Flawed alternatives

It is known that the harmonic series $\displaystyle 1+\frac{1}{2}+\frac{1}{3}+\ldots$ diverges. What about the alternating harmonic series $\displaystyle 1-\frac{1}{2}+\frac{1}{3}-\ldots$ ?

Here, I will give a proof that the alternating harmonic series converges to 0!

Step 1: We rewrite the sum as follows.

$1-\frac{1}{2}+\frac{1}{3}-\ldots = \left( 1+\frac{1}{2}+\frac{1}{3}+\ldots \right) - 2 \left( \frac{1}{2}+\frac{1}{4}+\frac{1}{6}+\ldots \right)$

Step 2: We express the two separated sums in sigma notation.

$\left( 1+\frac{1}{2}+\frac{1}{3}+\ldots \right) - 2 \left( \frac{1}{2}+\frac{1}{4}+\frac{1}{6}+\ldots \right) = \left( \sum_{n=1}^{\infty} \frac{1}{n} \right) - 2 \left( \sum_{n=1}^{\infty} \frac{1}{2n} \right)$

Step 3: We use the distributive property.

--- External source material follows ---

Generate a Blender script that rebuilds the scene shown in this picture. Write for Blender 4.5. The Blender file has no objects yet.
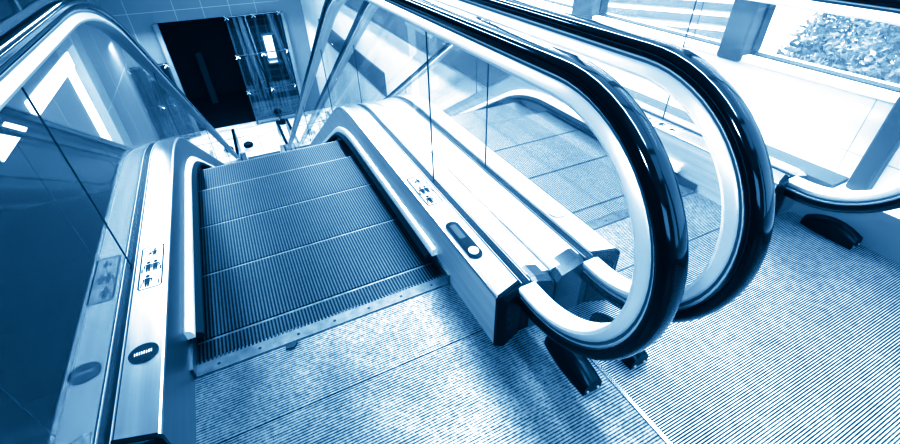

$\left( \sum_{n=1}^{\infty} \frac{1}{n} \right) - 2 \left( \sum_{n=1}^{\infty} \frac{1}{2n} \right) = \left( \sum_{n=1}^{\infty} \frac{1}{n} \right) - \left( \sum_{n=1}^{\infty} \frac{2}{2n} \right) = \left( \sum_{n=1}^{\infty} \frac{1}{n} \right) - \left( \sum_{n=1}^{\infty} \frac{1}{n} \right)$

Step 4 : We combine the two sums.

$\left( \sum_{n=1}^{\infty} \frac{1}{n} \right) - \left( \sum_{n=1}^{\infty} \frac{1}{n} \right) = \sum_{n=1}^{\infty} \left( \frac{1}{n} - \frac{1}{n} \right) = \sum_{n=1}^{\infty} 0 = \boxed{0}$

Which step(s) is/are flawed, causing this proof to be invalid?